Last Updated: Monday, 11 December 2017, 15:40 GMT

Human Rights and Democracy Report 2016 - Zimbabwe

Publisher United Kingdom: Foreign and Commonwealth Office
Publication Date 20 July 2017
Cite as United Kingdom: Foreign and Commonwealth Office, Human Rights and Democracy Report 2016 - Zimbabwe, 20 July 2017, available at: http://www.refworld.org/docid/5982cd1e26.html [accessed 12 December 2017]
DisclaimerThis is not a UNHCR publication. UNHCR is not responsible for, nor does it necessarily endorse, its content. Any views expressed are solely those of the author or publisher and do not necessarily reflect those of UNHCR, the United Nations or its Member States.

The human rights situation in Zimbabwe deteriorated further during 2016 with an increase in the quantity and severity of human rights violations by state actors. These included the illegal demolition of homes, continued violations of property rights, abductions and torture, politically motivated sexual violence by state actors, further restrictions on freedom of association and expression and arbitrary arrest. An increase in public protest over the summer in response to the political environment and the deteriorating economic situation saw police respond using dogs, tear gas, water cannon and baton charges. The government denied permission for activists and opposition parties to hold rallies but granted similar requests by the ruling party. Reports of intimidation, rape, assisted voting and vote buying primarily by the ruling party marred two by-elections. Partisan distribution of food by government agencies was also reported in seven provinces in October 2016.

There were reports that approximately 200 women were trafficked to Kuwait in 2014 and 2015.  40 women sought refuge at the Zimbabwean Embassy in Kuwait and were returned home in April 2016. An official at the Kuwait Embassy has been charged with trafficking of three of the victims. Sex between men is illegal and LGB&T persons continue to face discrimination.

The Government of Zimbabwe engaged with the UN Universal Periodic Review (UPR) session in November and committed to step up efforts to improve prison and police cell conditions and to reconsider its approach to the death penalty.

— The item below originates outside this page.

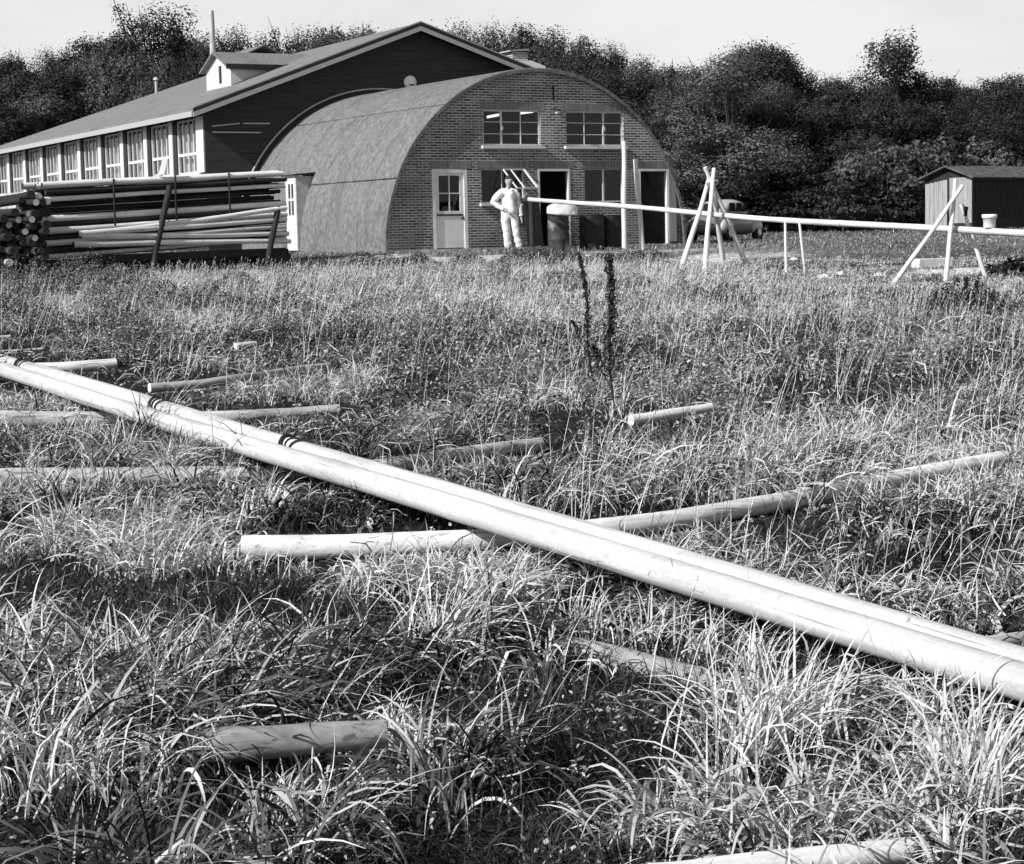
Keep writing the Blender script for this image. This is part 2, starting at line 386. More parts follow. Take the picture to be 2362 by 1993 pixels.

The UK continued to prioritise human rights and the rule of law in Zimbabwe, in keeping with Zimbabwe's status as a human rights priority country. At the UPR, the UK welcomed Zimbabwe's 2013 Constitution but expressed concern at the slow progress of legislative alignment and called for the Zimbabwe Human Rights Commission to investigate allegations of political violence. We also reiterated the importance of respect for the right to shelter and property. The Government of Zimbabwe accepted our recommendations to accede to the Convention against Torture, and noted our recommendation to align electoral, public order and media laws with the 2013 Constitution before the end of the current Parliament.

The UK funded training on human rights legislation and the constitution for Zimbabwean prosecutors. We worked through the multi-donor Transparency, Responsiveness, Accountability and Citizen Engagement (TRACE) Programme to improve access to justice, media and information freedom and the electoral environment in advance of the 2018 elections. The Embassy in Harare also facilitated discussions leading to action against gender-based violence, in support of women's empowerment and to promote the rights of young people, and met parliamentarians and political leaders to encourage engagement, dialogue and respect for the rights of the people of Zimbabwe.

Looking ahead, the UK will continue to work with other donors to support the TRACE programme and with local stakeholders to protect democratic space and enhance state accountability and transparency. We will also press for delivery on the UN UPR commitments, through the tripartite process (Government of Zimbabwe, UN and NGOs). The UK will continue to call publicly for the Government of Zimbabwe to uphold the rule of law and human rights, while encouraging Zimbabweans of all political persuasions to exercise their democratic rights, including through free and fair elections.